• **Exercise directions**: Write out, precisely and in full, each line of the material.

-- Start --

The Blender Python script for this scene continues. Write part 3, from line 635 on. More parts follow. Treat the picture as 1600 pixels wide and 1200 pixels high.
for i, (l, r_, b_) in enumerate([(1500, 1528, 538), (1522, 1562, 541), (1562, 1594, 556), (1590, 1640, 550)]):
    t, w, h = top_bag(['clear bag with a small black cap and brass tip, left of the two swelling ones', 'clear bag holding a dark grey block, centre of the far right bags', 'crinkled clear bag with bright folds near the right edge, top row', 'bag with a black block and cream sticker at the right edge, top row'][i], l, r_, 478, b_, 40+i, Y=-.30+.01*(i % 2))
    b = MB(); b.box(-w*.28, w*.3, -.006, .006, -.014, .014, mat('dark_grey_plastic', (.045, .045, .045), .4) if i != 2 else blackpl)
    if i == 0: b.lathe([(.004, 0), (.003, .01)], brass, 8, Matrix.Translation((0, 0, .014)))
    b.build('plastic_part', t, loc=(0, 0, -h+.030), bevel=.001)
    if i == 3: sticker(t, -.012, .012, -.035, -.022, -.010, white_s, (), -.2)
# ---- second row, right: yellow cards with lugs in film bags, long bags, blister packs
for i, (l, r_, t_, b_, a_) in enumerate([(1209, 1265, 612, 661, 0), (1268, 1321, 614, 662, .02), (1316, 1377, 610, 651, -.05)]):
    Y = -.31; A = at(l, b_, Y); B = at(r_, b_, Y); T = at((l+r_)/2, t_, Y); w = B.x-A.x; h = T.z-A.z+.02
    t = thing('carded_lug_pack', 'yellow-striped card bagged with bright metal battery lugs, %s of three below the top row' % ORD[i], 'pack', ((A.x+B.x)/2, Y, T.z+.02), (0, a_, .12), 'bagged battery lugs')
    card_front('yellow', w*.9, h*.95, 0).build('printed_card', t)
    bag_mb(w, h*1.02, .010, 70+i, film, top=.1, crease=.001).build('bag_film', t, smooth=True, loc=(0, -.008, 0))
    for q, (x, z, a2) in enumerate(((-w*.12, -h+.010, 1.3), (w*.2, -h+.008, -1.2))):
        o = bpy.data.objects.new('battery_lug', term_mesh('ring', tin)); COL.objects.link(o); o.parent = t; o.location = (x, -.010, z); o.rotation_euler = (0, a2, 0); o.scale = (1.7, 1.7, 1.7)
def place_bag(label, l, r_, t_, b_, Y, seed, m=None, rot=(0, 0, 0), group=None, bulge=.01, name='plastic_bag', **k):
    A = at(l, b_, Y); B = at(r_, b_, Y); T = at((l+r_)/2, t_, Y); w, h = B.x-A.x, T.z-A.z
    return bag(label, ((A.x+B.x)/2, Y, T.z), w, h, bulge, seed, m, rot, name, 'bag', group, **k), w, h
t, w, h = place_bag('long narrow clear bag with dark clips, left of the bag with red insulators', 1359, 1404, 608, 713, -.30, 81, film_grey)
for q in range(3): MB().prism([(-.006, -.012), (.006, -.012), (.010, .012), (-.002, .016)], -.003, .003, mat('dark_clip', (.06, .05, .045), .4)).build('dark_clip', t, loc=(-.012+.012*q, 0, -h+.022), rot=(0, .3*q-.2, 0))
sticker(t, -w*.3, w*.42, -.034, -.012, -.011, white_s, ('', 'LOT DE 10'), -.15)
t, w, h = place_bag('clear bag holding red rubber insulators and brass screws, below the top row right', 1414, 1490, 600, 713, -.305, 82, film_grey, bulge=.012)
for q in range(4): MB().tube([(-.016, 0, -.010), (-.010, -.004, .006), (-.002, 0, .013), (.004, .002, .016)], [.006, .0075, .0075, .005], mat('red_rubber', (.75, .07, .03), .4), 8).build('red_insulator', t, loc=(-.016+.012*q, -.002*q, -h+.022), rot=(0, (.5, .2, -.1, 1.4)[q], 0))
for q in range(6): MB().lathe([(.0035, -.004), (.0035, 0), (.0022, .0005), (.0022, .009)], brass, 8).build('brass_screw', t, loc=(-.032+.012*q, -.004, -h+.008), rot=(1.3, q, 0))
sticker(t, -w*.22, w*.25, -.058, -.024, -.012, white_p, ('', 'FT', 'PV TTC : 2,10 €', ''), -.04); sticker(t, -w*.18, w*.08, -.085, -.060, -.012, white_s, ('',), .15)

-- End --

• **Written answer**:
The Blender Python script for this scene continues. Write part 3, from line 635 on. More parts follow. Treat the picture as 1600 pixels wide and 1200 pixels high.
for i, (l, r_, b_) in enumerate([(1500, 1528, 538), (1522, 1562, 541), (1562, 1594, 556), (1590, 1640, 550)]):
    t, w, h = top_bag(['clear bag with a small black cap and brass tip, left of the two swelling ones', 'clear bag holding a dark grey block, centre of the far right bags', 'crinkled clear bag with bright folds near the right edge, top row', 'bag with a black block and cream sticker at the right edge, top row'][i], l, r_, 478, b_, 40+i, Y=-.30+.01*(i % 2))
    b = MB(); b.box(-w*.28, w*.3, -.006, .006, -.014, .014, mat('dark_grey_plastic', (.045, .045, .045), .4) if i != 2 else blackpl)
    if i == 0: b.lathe([(.004, 0), (.003, .01)], brass, 8, Matrix.Translation((0, 0, .014)))
    b.build('plastic_part', t, loc=(0, 0, -h+.030), bevel=.001)
    if i == 3: sticker(t, -.012, .012, -.035, -.022, -.010, white_s, (), -.2)
# ---- second row, right: yellow cards with lugs in film bags, long bags, blister packs
for i, (l, r_, t_, b_, a_) in enumerate([(1209, 1265, 612, 661, 0), (1268, 1321, 614, 662, .02), (1316, 1377, 610, 651, -.05)]):
    Y = -.31; A = at(l, b_, Y); B = at(r_, b_, Y); T = at((l+r_)/2, t_, Y); w = B.x-A.x; h = T.z-A.z+.02
    t = thing('carded_lug_pack', 'yellow-striped card bagged with bright metal battery lugs, %s of three below the top row' % ORD[i], 'pack', ((A.x+B.x)/2, Y, T.z+.02), (0, a_, .12), 'bagged battery lugs')
    card_front('yellow', w*.9, h*.95, 0).build('printed_card', t)
    bag_mb(w, h*1.02, .010, 70+i, film, top=.1, crease=.001).build('bag_film', t, smooth=True, loc=(0, -.008, 0))
    for q, (x, z, a2) in enumerate(((-w*.12, -h+.010, 1.3), (w*.2, -h+.008, -1.2))):
        o = bpy.data.objects.new('battery_lug', term_mesh('ring', tin)); COL.objects.link(o); o.parent = t; o.location = (x, -.010, z); o.rotation_euler = (0, a2, 0); o.scale = (1.7, 1.7, 1.7)
def place_bag(label, l, r_, t_, b_, Y, seed, m=None, rot=(0, 0, 0), group=None, bulge=.01, name='plastic_bag', **k):
    A = at(l, b_, Y); B = at(r_, b_, Y); T = at((l+r_)/2, t_, Y); w, h = B.x-A.x, T.z-A.z
    return bag(label, ((A.x+B.x)/2, Y, T.z), w, h, bulge, seed, m, rot, name, 'bag', group, **k), w, h
t, w, h = place_bag('long narrow clear bag with dark clips, left of the bag with red insulators', 1359, 1404, 608, 713, -.30, 81, film_grey)
for q in range(3): MB().prism([(-.006, -.012), (.006, -.012), (.010, .012), (-.002, .016)], -.003, .003, mat('dark_clip', (.06, .05, .045), .4)).build('dark_clip', t, loc=(-.012+.012*q, 0, -h+.022), rot=(0, .3*q-.2, 0))
sticker(t, -w*.3, w*.42, -.034, -.012, -.011, white_s, ('', 'LOT DE 10'), -.15)
t, w, h = place_bag('clear bag holding red rubber insulators and brass screws, below the top row right', 1414, 1490, 600, 713, -.305, 82, film_grey, bulge=.012)
for q in range(4): MB().tube([(-.016, 0, -.010), (-.010, -.004, .006), (-.002, 0, .013), (.004, .002, .016)], [.006, .0075, .0075, .005], mat('red_rubber', (.75, .07, .03), .4), 8).build('red_insulator', t, loc=(-.016+.012*q, -.002*q, -h+.022), rot=(0, (.5, .2, -.1, 1.4)[q], 0))
for q in range(6): MB().lathe([(.0035, -.004), (.0035, 0), (.0022, .0005), (.0022, .009)], brass, 8).build('brass_screw', t, loc=(-.032+.012*q, -.004, -h+.008), rot=(1.3, q, 0))
sticker(t, -w*.22, w*.25, -.058, -.024, -.012, white_p, ('', 'FT', 'PV TTC : 2,10 €', ''), -.04); sticker(t, -w*.18, w*.08, -.085, -.060, -.012, white_s, ('',), .15)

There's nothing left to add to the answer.